I work about 10 days out of 28that's Monday through Friday every other
week. Sometimes I fly between Houston and Dallas, Seattle and Vancouver, or Warsaw and Cologne. I'd rather not say exactly what I make but I exceeded 100K a year in about the seventh or eighth year.
I live as a single guy on a lake near Spokane, WA. and fly my 172
seaplane for fun.
Flying is actually a small part of my life. My favorite thing is working with
young people. In my spare time, I do short term foster parenting, mentoring, camp counseling, church youth group stuff, and chill with middle and high school age kids. I especially enjoy it when I can combine my interests in youth with my interests in aviation.
INTERVIEW QUESTIONS ASKED TO MENTOR:
WHAT IS YOUR FAVORITE PART ABOUT FLYING?
Hummm....there are so many things. I guess it's the way no flight is ever
the same. Even though I fly between the same city pairs a lot, I don't get bored on the short flights we do in the 727. It's interesting how the controllers will do something different each day, you will land on a different runway, or make a different type of approach. Also, you learn new things from the different pilots you fly with and wonder...why didn't I think of that.

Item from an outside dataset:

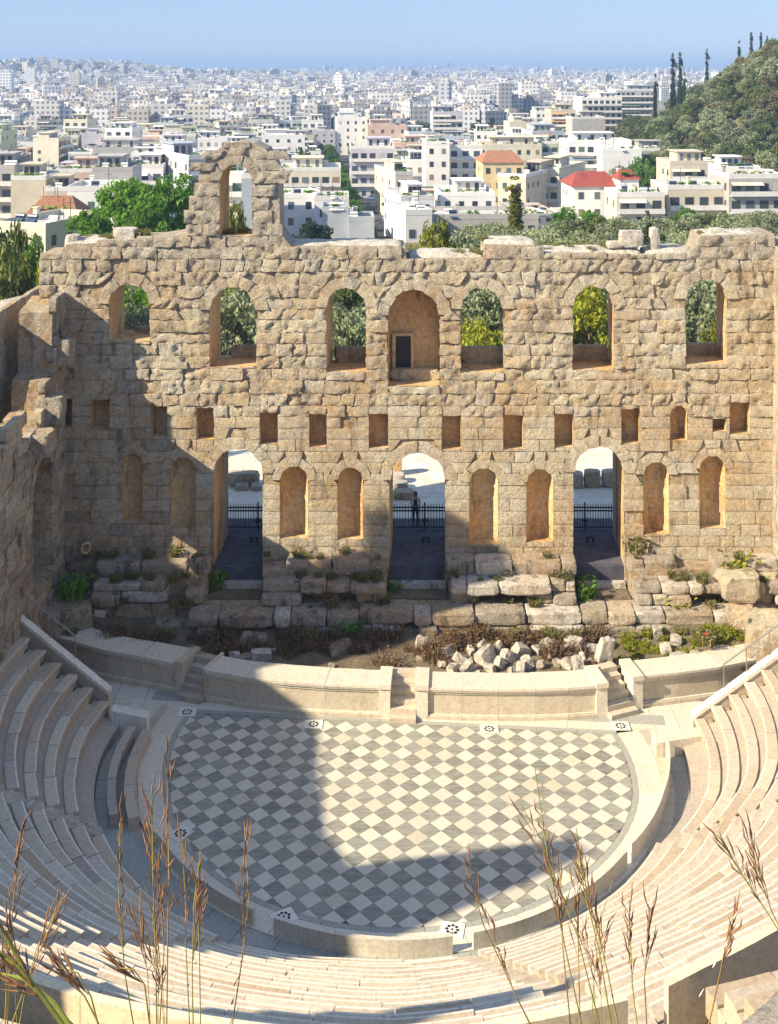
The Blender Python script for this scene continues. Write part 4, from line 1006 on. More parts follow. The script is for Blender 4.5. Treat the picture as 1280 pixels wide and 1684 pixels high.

WHAT ARE SOME OF THE BIGGEST DISADVANTAGES TO CHOOSING A FLYING CAREER IN
YOUR FIELD (AIRLINE, MILITARY)?
I'll call my field airline/night freight. The biggest disadvantage would be
the fact that you live about half your life on the road and sleep during the day. It's hard on the family life to be gone so much (why do you think I'm still single) and pilots have a rather high divorce rate. Working at night all the time takes it's toll....you have to shift between being a normal person on your week off and being a bat during the week you work. It may be true that a major airline pilot with some seniority only works about half the month. This sounds great, doesn't it? Guess what....during that time you are usually not at home and living out of a suitcase. The glamour wears off real quick.
WHAT WOULD YOU HAVE DONE DIFFERENTLY ON YOUR PATH TO BECOMING A PILOT IF YOU
WOULD DO IT ALL OVER AGAIN?
I would get a degree in a non-aviation field. I like working with kids so it
would have been cool to have a degree in child psychology, counseling, or education. I suggest that a person thinks of something else besides flying they would enjoy and get a degree that could lead to a full or part- time career in that field. Aviation can be a part-time job....sometimes by choice and sometimes not by choice....it would be nice to have the education to pursue something else besides flying.
IN NO MORE THAN ONE OR TWO SENTENCES, GIVE WHAT YOU BELIEVE IS THE MOST
IMPORTANT ADVICE THAT YOU CAN GIVE TO AN ASPIRING PILOT.:
Don't get married....hehe. Don't let anyone tell you that you can't do
it....don't let anyone stop you.
WHAT ARE SOME OF THE BIGGEST PROBLEMS THAT YOU HAVE ENCOUNTERED AS A PILOT,
AND IF POSSIBLE, HOW COULD AN ASPIRING PILOT AVOID THIS? (FINANCIAL, PERSONAL, TRAINING, ETC.)
Getting qualified for the job. It takes years of hard work and then there
are no guarantees. Some guys hit the majors five years after college....others it takes 15...some never make it. An awful lot of luck is involved and it hardly seems fair when your luck is bad....but that's just the way it is. It's really not possible to take shortcuts or make yourself lucky. It just takes a lot of hard work and faith that your time will come.